Inflation: After three years of near double-digit growth, the Indian economy is showing signs of facing an inflationary spiral. Food prices are climbing for just about everything from lentils to onions. Apartment rents and prices are rising steeply, especially in large cities. Annual inflation touched 6.5% for the week wending 10 March 2007, which was way above the upper limit of the inflation tolerance band (5.0% to 5.5%) projected by the Reserve Bank of India (RBI) for FY07. Demand for nearly everything from housing to food is outpacing supply because salaries are rising faster in India than anywhere else in Asia, climbing 13.7% on average over the past year. Though supply is coming up, it is slower than the pace at which demand is growing. RBI has taken stand to reduce inflation by reducing the liquidity in the system. It has raised the CRR and the repo rates. However, with demand still very high the situation is likely to remain sticky.

Infrastructure bottlenecks: Infrastructure is clearly holding back the economy from achieving higher growth. Low spending on infrastructure has been holding back India's average growth with the actual amount spent being miniscule compared to the requirement. The gap is evident in almost all areas of infrastructure, including roads, airports, seaports, railways, electricity and industrial clusters/estates. India needs to chalk out a national plan to increase infrastructure spending gradually to US$ 100 bn per annum, about 8% of GDP by 2010, from an estimated US$ 24 bn in 2004, to push the economy on to a sustained growth path of 8% per annum.

Qualified labour: According to UN estimates, the working-age population (15-64 years of age) in India will touch 762 m in 2010. India is set to be the largest contributor to the additional working-age population globally over the next five years, accounting for 23 % of the worldwide increase, according to UN estimates. Despite India's 1.1bn population, almost every industry is complaining of difficulty in finding qualified staff, higher attrition rates, and sharply rising wage levels. This is not only evident in the labor-intensive business and IT and BPO services sector in India, but is a widespread phenomenon now. With attrition rate of 15% to 20% and wage hikes of 14.5% in 2007 from 2006, will lead to India being less lucrative in terms of labour going forward.
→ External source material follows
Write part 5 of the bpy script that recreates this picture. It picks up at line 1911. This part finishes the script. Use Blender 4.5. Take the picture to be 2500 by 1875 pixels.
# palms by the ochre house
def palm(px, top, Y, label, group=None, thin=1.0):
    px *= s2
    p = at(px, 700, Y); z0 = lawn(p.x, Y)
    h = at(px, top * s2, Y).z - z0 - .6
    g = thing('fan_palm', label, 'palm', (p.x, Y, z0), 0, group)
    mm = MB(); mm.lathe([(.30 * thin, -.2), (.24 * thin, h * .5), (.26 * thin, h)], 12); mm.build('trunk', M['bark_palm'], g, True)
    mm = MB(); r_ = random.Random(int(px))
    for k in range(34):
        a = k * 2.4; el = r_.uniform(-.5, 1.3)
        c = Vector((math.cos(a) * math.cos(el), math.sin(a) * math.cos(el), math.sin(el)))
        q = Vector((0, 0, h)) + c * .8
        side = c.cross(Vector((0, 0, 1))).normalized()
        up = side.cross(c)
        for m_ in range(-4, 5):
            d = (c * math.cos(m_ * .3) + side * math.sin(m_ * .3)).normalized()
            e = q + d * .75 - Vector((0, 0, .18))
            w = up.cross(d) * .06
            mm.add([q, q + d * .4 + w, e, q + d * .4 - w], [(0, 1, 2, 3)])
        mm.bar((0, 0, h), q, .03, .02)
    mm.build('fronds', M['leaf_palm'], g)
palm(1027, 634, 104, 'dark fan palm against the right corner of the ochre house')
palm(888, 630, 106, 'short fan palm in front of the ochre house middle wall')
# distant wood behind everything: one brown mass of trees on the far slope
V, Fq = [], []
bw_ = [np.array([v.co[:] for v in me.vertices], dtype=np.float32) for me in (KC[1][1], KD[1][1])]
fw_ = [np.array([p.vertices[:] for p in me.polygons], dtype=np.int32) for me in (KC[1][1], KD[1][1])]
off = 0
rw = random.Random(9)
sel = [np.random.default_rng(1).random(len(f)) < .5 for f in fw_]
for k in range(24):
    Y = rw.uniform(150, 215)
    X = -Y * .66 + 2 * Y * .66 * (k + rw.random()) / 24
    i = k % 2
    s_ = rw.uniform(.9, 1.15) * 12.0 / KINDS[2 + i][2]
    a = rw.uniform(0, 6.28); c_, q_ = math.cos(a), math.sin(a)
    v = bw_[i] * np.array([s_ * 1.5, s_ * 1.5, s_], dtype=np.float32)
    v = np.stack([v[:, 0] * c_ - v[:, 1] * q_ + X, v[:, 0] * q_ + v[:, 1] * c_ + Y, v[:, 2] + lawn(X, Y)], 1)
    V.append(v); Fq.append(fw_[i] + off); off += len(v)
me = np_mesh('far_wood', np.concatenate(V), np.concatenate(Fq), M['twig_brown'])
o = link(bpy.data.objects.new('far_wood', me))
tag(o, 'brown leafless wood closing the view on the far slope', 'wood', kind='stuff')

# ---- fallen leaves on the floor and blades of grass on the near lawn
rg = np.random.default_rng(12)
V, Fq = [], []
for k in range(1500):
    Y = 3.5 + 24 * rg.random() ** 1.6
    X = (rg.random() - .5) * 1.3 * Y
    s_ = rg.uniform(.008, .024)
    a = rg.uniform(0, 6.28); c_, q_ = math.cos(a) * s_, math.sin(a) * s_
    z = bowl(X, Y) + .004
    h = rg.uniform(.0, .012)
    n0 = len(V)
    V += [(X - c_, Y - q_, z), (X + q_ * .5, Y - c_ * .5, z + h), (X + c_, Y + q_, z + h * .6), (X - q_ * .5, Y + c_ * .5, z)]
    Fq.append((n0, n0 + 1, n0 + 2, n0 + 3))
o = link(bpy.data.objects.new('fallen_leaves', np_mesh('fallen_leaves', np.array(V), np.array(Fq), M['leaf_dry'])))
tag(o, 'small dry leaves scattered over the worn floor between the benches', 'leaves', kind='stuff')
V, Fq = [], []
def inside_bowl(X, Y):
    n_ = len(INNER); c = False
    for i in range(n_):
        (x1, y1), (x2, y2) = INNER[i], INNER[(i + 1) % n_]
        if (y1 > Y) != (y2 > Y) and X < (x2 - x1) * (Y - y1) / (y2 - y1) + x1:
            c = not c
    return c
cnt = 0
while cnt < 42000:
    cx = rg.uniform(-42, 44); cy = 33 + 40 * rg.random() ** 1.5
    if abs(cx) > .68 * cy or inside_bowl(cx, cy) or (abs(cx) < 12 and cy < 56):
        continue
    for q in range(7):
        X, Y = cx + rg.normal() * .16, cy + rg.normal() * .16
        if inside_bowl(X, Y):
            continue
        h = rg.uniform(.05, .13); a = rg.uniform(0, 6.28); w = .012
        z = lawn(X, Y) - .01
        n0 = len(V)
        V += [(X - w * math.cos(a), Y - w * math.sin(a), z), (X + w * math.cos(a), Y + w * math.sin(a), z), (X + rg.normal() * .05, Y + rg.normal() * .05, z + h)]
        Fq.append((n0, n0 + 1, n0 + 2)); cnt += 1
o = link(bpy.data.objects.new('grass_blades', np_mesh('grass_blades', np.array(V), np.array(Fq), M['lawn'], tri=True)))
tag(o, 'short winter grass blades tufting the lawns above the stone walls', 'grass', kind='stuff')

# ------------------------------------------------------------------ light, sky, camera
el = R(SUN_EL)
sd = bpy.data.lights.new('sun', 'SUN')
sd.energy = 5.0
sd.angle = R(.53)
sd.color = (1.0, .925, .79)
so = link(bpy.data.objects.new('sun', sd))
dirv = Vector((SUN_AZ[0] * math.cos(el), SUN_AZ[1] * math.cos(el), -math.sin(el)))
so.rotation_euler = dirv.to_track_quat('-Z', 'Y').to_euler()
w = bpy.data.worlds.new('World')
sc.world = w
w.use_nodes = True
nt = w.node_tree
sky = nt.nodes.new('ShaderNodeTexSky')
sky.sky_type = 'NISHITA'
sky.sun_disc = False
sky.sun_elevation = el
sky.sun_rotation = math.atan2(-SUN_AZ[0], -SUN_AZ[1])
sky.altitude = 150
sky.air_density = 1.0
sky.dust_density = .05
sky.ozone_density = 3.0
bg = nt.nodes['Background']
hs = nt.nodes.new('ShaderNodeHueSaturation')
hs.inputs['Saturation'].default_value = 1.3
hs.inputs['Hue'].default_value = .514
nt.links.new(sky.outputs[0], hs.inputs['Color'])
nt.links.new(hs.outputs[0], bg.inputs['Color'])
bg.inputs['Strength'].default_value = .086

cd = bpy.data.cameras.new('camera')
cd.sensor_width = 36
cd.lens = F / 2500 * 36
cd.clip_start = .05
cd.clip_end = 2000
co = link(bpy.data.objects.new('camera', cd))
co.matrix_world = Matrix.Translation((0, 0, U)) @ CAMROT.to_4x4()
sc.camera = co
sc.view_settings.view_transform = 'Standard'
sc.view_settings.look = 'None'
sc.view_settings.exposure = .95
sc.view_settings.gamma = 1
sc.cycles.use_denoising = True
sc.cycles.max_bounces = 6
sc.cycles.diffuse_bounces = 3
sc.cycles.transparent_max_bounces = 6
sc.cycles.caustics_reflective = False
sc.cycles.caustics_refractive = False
Lack of political consensus: This continues to remain a very crucial factor in terms of economic growth. The ruling party is the deciding factor in terms of implementation of the economic policies. If regulations are made to suit their values and for their personal motives, economic growth will surely get hampered.

To conclude...

While higher inflation and infrastructure bottlenecks have certainly tempered our economic growth estimations for the near term, demographic support, rising income levels and a fairly broad-based demand across sectors continue to offer an upside to our estimations.